In New York City alone there are about 6,200 miles of underground water pipes a hundred years old, of which around 600 burst each year, leading to water cuts and flooding. The same is true of the 160,000 miles of oil pipelines, some of which are now 90 years old.
Population growth carries an increase in waste in its train. In the borough of Manhattan in New York alone, 28,000 tons of refuse is produced each day — 10 million tons a year.
Today, because of motor vehicle use, the level of airborne pollutants has risen sharply, and the dangers it brings — whether from the inhalation of polluted air or from solar radiation passing through a depleted ozone layer — are growing rapidly. In 1999, 1.5 billion passengers travelled by air, and by 2015 this figure will reach about 2 billion. By that point at least one aviation accident a week will occur. The need for more flights, and consequently more airports, brings with it more environmental pollution.
Air pollution leads to atmospheric change, atmospheric change to natural disasters, and natural disasters to losses and damage; and this destructive cycle will continue. In the United States, more than a quarter of the population now lives within five miles of a coast, and over the past five years (1995-1999) the most severe storms in recorded history have taken place. Although experts shrink from attributing the rising frequency of storms to global warming, there is no doubt that the issue affects their intensity.

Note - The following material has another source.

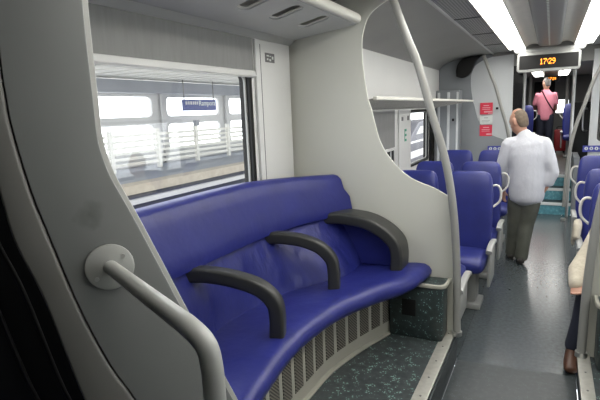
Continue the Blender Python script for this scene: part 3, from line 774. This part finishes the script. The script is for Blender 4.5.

To resolve the problems of the coming century we need new strategies. Traffic loads cannot be lightened by adding lanes to motorways. Infrastructure tissue cannot be repaired with the same old materials, frameworks and outdated patterns dressed up in management-plan clothes. Polluted urban land cannot be reclaimed by burning millions of cubic metres of soil. Solutions must be sought in the framework of new technologies. While civil engineers offer fresh strategies, the necessary driving technology must also be brought from other branches of knowledge into the civil-engineering branch.